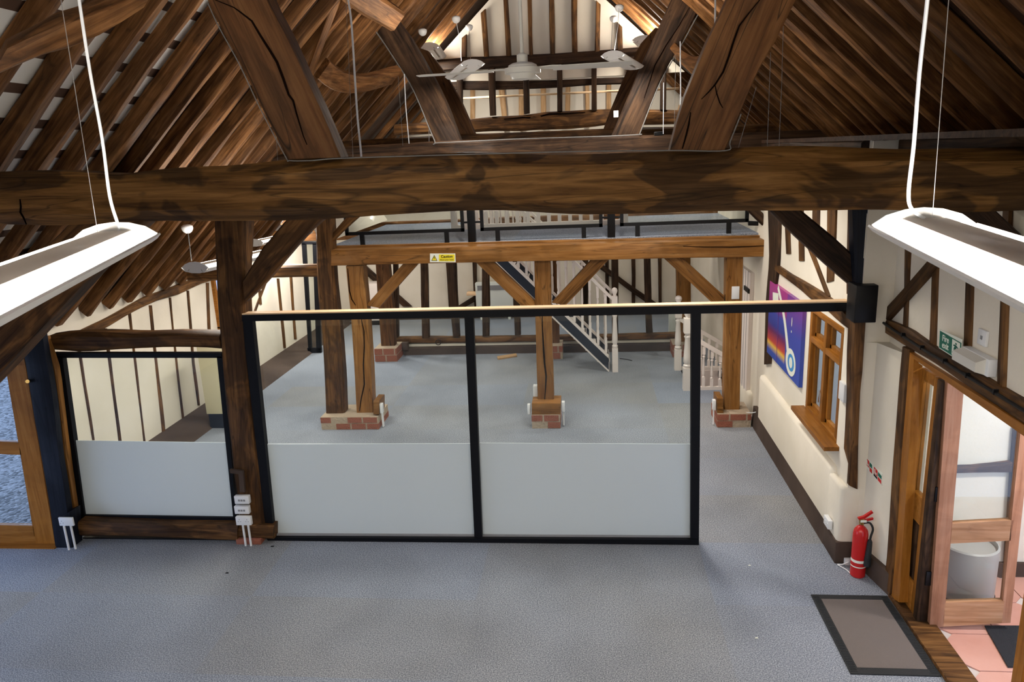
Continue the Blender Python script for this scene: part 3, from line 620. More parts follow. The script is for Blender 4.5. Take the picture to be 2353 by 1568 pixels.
# brick pads
def pad(px0, px1, pyt, pyb, y, d, label, rows=2):
    a = PY(px0, pyb, y); b = PY(px1, pyt, y); h = b.z; o = empty('brick_pad', ((a.x+b.x)/2, y+d/2, 0), label=label, cat='brick pad')
    child('mortar_bed', B((a.x+.008, y+.008, 0), (b.x-.008, y+d-.008, h)), BRICKB, o)
    random.seed(int(px0))
    for r_ in range(rows):
        x = a.x + (-.05 if r_ % 2 else 0)
        bm = bmesh.new()
        while x < b.x-.02:
            x1 = min(x+.21, b.x); x0 = max(x, a.x)
            if x1-x0 > .03 and random.random() > .18: box(bm, (x0+.006, y-.002+random.random()*.006, h*r_/rows+.008), (x1-.006, y+d-.004, h*(r_+1)/rows-.006))
            x += .222
        child('brick_course', bm, BRICKR, o)
    return o
pad(737, 869, 959, 981, 9.5, .55, 'brick pad shared by old dark post and leftmost oak post')
pad(1221, 1288, 954, 977, 9.5, .5, 'brick pad under the middle golden post')
pad(1647, 1728, 952, 974, 9.5, .5, 'worn brick pad under the rightmost golden post')
band('timber_block', 'Y', 9.52, [(1222, 927), (1288, 927)], [(1222, 954), (1288, 954)], .34, GOLD, 'wooden block wrapped round the foot of the middle golden post', 'block', cham=.05)
band('timber_block', 'Y', 9.55, [(858, 922), (871, 922)], [(858, 954), (871, 954)], .3, GOLD, 'small wooden block on the right foot of the leftmost oak post', 'block', cham=.05)
band('timber_block', 'Y', 9.55, [(1648, 916), (1662, 916)], [(1648, 952), (1662, 952)], .3, GOLD, 'small wooden block on the left foot of the rightmost oak post', 'block', cham=.05)

# sockets
def socket(c, w_, h_, d_, face, label, conduits=(), gang=2, cat='socket', extra=None):
    """face: unit vector out of the wall"""
    c = Vector(c); f = Vector(face); s = Vector((0, 0, 1)).cross(f)
    o = empty('power_socket', c, label=label, cat=cat)
    def bx(cc, a, b, d): 
        p = c+cc; q = s*a/2+Vector((0, 0, b/2)); return B(p-q, p+q+f*d, .004)
    bb = child('back_box', bx(Vector(), w_, h_, d_), WHITE, o)
    for k in range(gang):
        cc = s*(k-(gang-1)/2)*w_/gang+f*d_
        bm = bmesh.new()
        for dx, dz in ((0, .018), (-.012, -.004), (.012, -.004)):
            p = c+cc+s*dx+Vector((0, 0, dz)); q = s*.004+Vector((0, 0, .003)); box(bm, p-q, p+q+f*.0015)
        child('socket_holes', bm, SLOT, bb)
    for k, (dx, z0) in enumerate(conduits):
        p = c+s*dx+f*d_*.5; child('conduit', Tb([(p.x, p.y, c.z-h_/2), (p.x, p.y, .01)], .011, 8), WHITE, o)
    return o
socket(PY(154, 1197, 6.24), .15, .09, .035, (.35, -.937, 0), 'white double socket on the black plinth beside the outer door', ((-.03, 0), (.03, 0)))
socket(PY(563, 1194, 6.35), .155, .09, .04, (0, -1, 0), 'white double power socket low on the tall rough post', ((-.02, 0), (.035, 0)))
for yy, nm in ((1145, 'upper'), (1168, 'lower')):
    o = empty('data_socket', PY(560, yy, 6.40), label=f'{nm} of two white data outlet boxes on the tall rough post', cat='data outlet')
    c = PY(560, yy, 6.42); bb = child('back_box', B(c+Vector((-.075, -.05, -.042)), c+Vector((.075, .0, .042)), .006), WHITE, o)
    bm = bmesh.new()
    for k in range(3): box(bm, c+Vector((-.035+k*.026, -.052, -.012)), c+Vector((-.015+k*.026, -.05, .008)))
    child('outlets', bm, SLOT, bb)
tag(finish('cable_trunking', Pr([PY(527, 1080, 6.40), PY(558, 1083, 6.40), PY(562, 1132, 6.40), PY(551, 1132, 6.40), PY(548, 1090, 6.40), PY(529, 1088, 6.40)], (0, .03, 0)), PLINTH), 'brown L shaped trunking above the data outlets', 'trunking')
socket(PY(874, 938, 9.6), .07, .14, .04, (1, 0, 0), 'white socket on the right of the leftmost oak post', ((-.015, 0), (.02, 0)), gang=1)
socket(PY(1291, 934, 9.6), .07, .14, .04, (1, 0, 0), 'white socket on the right of the middle post block', ((0, 0),), gang=1)
socket(PY(1219, 940, 9.6), .07, .14, .04, (-1, 0, 0), 'small white socket on the left of the middle post block', (), gang=1)
tag(finish('junction_box', B(PY(1226, 924, 9.8), PY(1235, 888, 9.8)+Vector((0, .1, 0)), .006), WHITE), 'tall white box on the back left of the middle golden post', 'box')
socket(PY(1644, 930, 9.6), .07, .14, .04, (-1, 0, 0), 'white socket on the left of the rightmost oak post', ((0, 0),), gang=1)
tag(finish('thermostat', B(PY(1681, 688, 9.67), PY(1699, 676, 9.67)+Vector((0, .02, .1)), .004), WHITE), 'small pale switch plate high on the rightmost oak post', 'switch')
tag(finish('cable', Tb(smooth_pts([PY(1766, 880, 9.3), PY(1760, 930, 9.3), PY(1735, 948, 9.45)-Vector((0, 0, 0)), PZ(1700, 948, .16), PZ(1682, 960, .1), PZ(1690, 978, .02), PZ(1712, 975, .02), PZ(1728, 955, .12)], 6), .006), WHITE), 'loose white cable looped at the foot of the rightmost post', 'cable')
tag(finish('cable', Tb(smooth_pts([PY(1766, 590, 9.5), PY(1764, 660, 9.5), PY(1767, 740, 9.5), PY(1758, 830, 9.5)], 6), .005), WHITE), 'thin white cable down the dark post by the picture', 'cable')

# balustrade of the upper floor
yb = 9.98
def up(px, py): return PY(px, py, yb)
for x0, x1, y0, y1, nm in ((795, 1068, 556, 550, 'left'), (1105, 1385, 548, 540, 'middle'), (1425, 1720, 537, 528, 'right')):
    a = up(x0, y0); b = up(x1, y1); z0 = 2.67; z1 = 3.50
    o = empty('glass_balustrade', ((a.x+b.x)/2, yb, 2.6), label=f'{nm} black framed glass panel on the edge of the upper floor', cat='balustrade', group='glass panels on the upper floor edge')
    for p, q in (((a.x, yb, z0), (b.x, yb+.04, z0+.045)), ((a.x, yb, z1-.045), (b.x, yb+.04, z1))): child('frame_rail', B(p, q), BLKM, o)
    for x in (a.x, b.x-.045): child('frame_stile', B((x, yb, z0), (x+.045, yb+.04, z1)), BLKM, o)
    child('pane', B((a.x+.04, yb+.018, z0+.04), (b.x-.04, yb+.026, z1-.04)), GLASS, o)
    for x in (a.x+.2, b.x-.28): child('foot', B((x, yb, 2.525), (x+.06, yb+.04, z0)), BLKM, o)
for px, nm in ((1085, 'left'), (1405, 'right')):
    a = up(px, 552); o = empty('balustrade_post', (a.x, yb, 2.6), label=f'{nm} thick black post between the upper floor glass panels', cat='post', group='black posts of the upper balustrade')
    child('shaft', B((a.x-.05, yb-.03, 2.525), (a.x+.05, yb+.07, 3.55), .004), BLKM, o)
    for z in (2.78, 3.35): child('clamp', B((a.x-.13, yb+.01, z), (a.x+.13, yb+.035, z+.025)), BLKM, o)
band('wall_bar', 'Y', 9.95, [(1720, 508), (1757, 510)], [(1720, 518), (1757, 519)], .04, BLKM, 'black bar tying the right glass panel to the wall post', 'bar')
def baluster(x, y, z0, z1, r=.018, n=8):
    h = z1-z0; bm = bmesh.new(); s = r*1.05
    box(bm, (x-s, y-s, z0), (x+s, y+s, z0+h*.22)); box(bm, (x-s, y-s, z1-h*.2), (x+s, y+s, z1))
    lathe(bm, [(r*.9, z0+h*.2), (r*1.2, z0+h*.24), (r*.55, z0+h*.27), (r*1.0, z0+h*.32), (r*.95, z0+h*.4), (r*.6, z0+h*.7), (r*1.15, z0+h*.74), (r*.6, z0+h*.77), (r*.9, z0+h*.81)], (x, y, 0), n)
    return bm
a, b = PY(1040, 518, 11.7), PY(1440, 505, 11.7)
wb = empty('wooden_balustrade', ((a.x+b.x)/2, 11.7, 2.6), label='cream wooden balustrade round the stair opening on the upper floor', cat='balustrade')
child('base_rail', B((a.x, 11.66, 2.525), (b.x, 11.76, 2.60)), CREAM, wb); child('handrail', B((a.x, 11.67, 3.42), (b.x, 11.75, 3.47), .01), CREAM, wb)
n_ = 17
for i in range(n_): x = a.x+.05+(b.x-a.x-.1)*i/(n_-1); child('baluster', baluster(x, 11.71, 2.60, 3.42, .027, 6), CREAM, wb)
for x in (a.x+.02, b.x-.02): child('newel_post', B((x-.04, 11.67, 2.525), (x+.04, 11.75, 3.55), .006), CREAM, wb)
band('floor_beam', 'Y', 13.0, [(700, 520), (1176, 500), (1800, 480)], [(700, 555), (1176, 538), (1800, 520)], .2, RAFT, 'brown beam at the back of the upper floor', 'beam', cham=.03)

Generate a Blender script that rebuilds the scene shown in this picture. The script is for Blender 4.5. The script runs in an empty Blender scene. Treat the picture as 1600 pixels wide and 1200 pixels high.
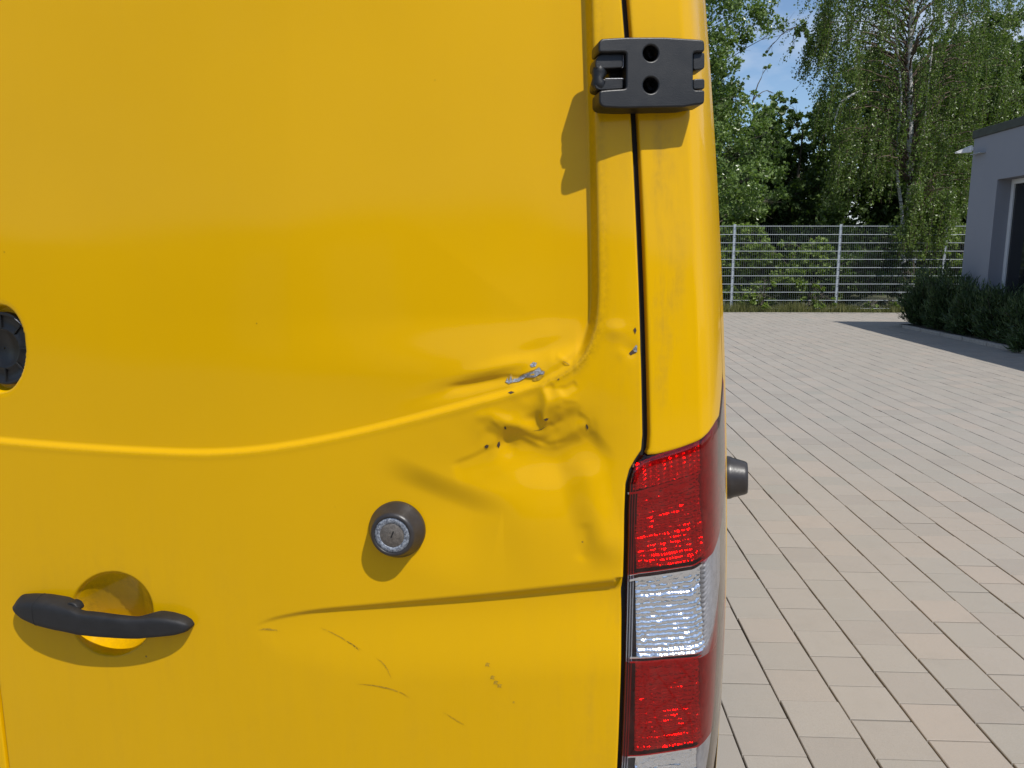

======

Your task is to repeat the opening line of the entries above and each line after it, ending with the line that has "rightmost oak post', 'block', cham=.05)". Do not include the pictures.

#### FINAL ANSWER
Continue the Blender Python script for this scene: part 3, from line 620. More parts follow. The script is for Blender 4.5. Take the picture to be 2353 by 1568 pixels.
# brick pads
def pad(px0, px1, pyt, pyb, y, d, label, rows=2):
    a = PY(px0, pyb, y); b = PY(px1, pyt, y); h = b.z; o = empty('brick_pad', ((a.x+b.x)/2, y+d/2, 0), label=label, cat='brick pad')
    child('mortar_bed', B((a.x+.008, y+.008, 0), (b.x-.008, y+d-.008, h)), BRICKB, o)
    random.seed(int(px0))
    for r_ in range(rows):
        x = a.x + (-.05 if r_ % 2 else 0)
        bm = bmesh.new()
        while x < b.x-.02:
            x1 = min(x+.21, b.x); x0 = max(x, a.x)
            if x1-x0 > .03 and random.random() > .18: box(bm, (x0+.006, y-.002+random.random()*.006, h*r_/rows+.008), (x1-.006, y+d-.004, h*(r_+1)/rows-.006))
            x += .222
        child('brick_course', bm, BRICKR, o)
    return o
pad(737, 869, 959, 981, 9.5, .55, 'brick pad shared by old dark post and leftmost oak post')
pad(1221, 1288, 954, 977, 9.5, .5, 'brick pad under the middle golden post')
pad(1647, 1728, 952, 974, 9.5, .5, 'worn brick pad under the rightmost golden post')
band('timber_block', 'Y', 9.52, [(1222, 927), (1288, 927)], [(1222, 954), (1288, 954)], .34, GOLD, 'wooden block wrapped round the foot of the middle golden post', 'block', cham=.05)
band('timber_block', 'Y', 9.55, [(858, 922), (871, 922)], [(858, 954), (871, 954)], .3, GOLD, 'small wooden block on the right foot of the leftmost oak post', 'block', cham=.05)
band('timber_block', 'Y', 9.55, [(1648, 916), (1662, 916)], [(1648, 952), (1662, 952)], .3, GOLD, 'small wooden block on the left foot of the rightmost oak post', 'block', cham=.05)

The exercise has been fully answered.